What is Takt time to begin with?
In simple terms it is defined by the following equation:
( Net Minutes Available to work / Units Required = Total Minutes of Work Per Unit Produced ).
Ultimately this is the optimum amount of time you have to produce an item in order to meet your customers demand. If you do not provide your service within Takt time, you risk creating a VERY unhappy customer.
In the manufacturing world, these problems can lead to shut downs, create long lead times, and large expensive inventories. Ultimately, a business could end up closing its doors due to the issue of not effectively meeting its Takt time.
Takt time is like the pulse of your manufacturing process. Very much like that of a beating heart in a person. If the heart stops, there are Major problems.
The goal is to be better than your Takt time. To have a process that is steady and efficient. Everything needs to flow according to your customers demand. There are many items that can affect your ability to meet or beat the Takt time requirements made by your customer. A few are: Material placement, Plant Layout, Process layout, Labor division, Plant Location, Inventory availability, A companies Cash Flow, the weather, etc.. . Each of these items needs to be constantly tuned and measured to help spur improvement. The items that are not controllable need to have the proper contingency plans in place to help promote success.
A Supplier may be able to meet your Takt time need. But it doesn't mean they are doing it efficiently and providing you a good cost. They may be taking the "Shot Gun" approach to manufacturing and be providing their service at a high cost!
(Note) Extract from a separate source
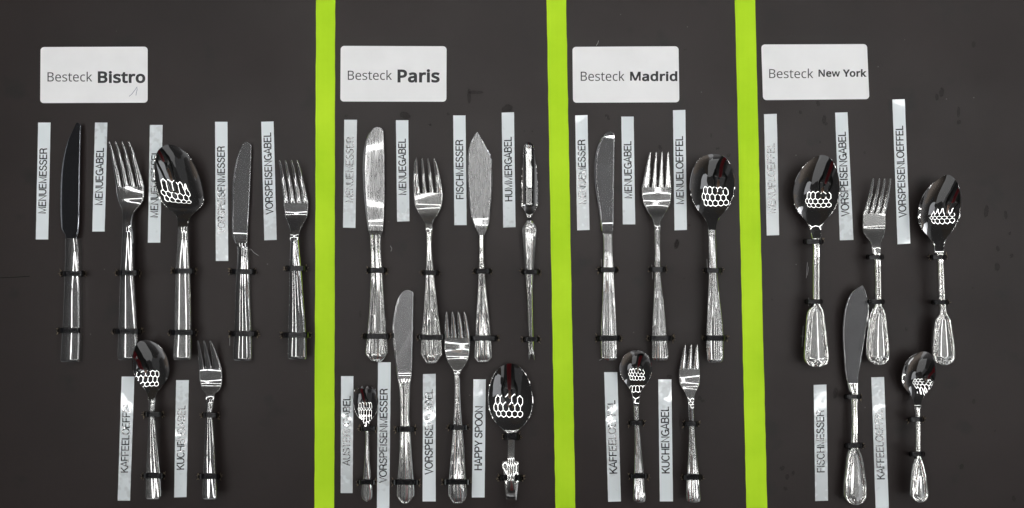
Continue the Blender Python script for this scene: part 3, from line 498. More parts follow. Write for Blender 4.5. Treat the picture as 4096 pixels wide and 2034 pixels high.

This is why all Supply Chain Managers and Procurement Professionals need to be aware of this issue. They need to be able to spot a good supplier from a bad one. Even preferred suppliers can have these issues. You may not like your suppliers cost and desire a cost reduction. They may be responding with, “This is as good as we can do!” If you understand these principles, you will have a better idea of where to find your cost reduction when analyzing your Supply Chain value stream. The more efficiently your Supply Chain produces product, the more effective your spend will be.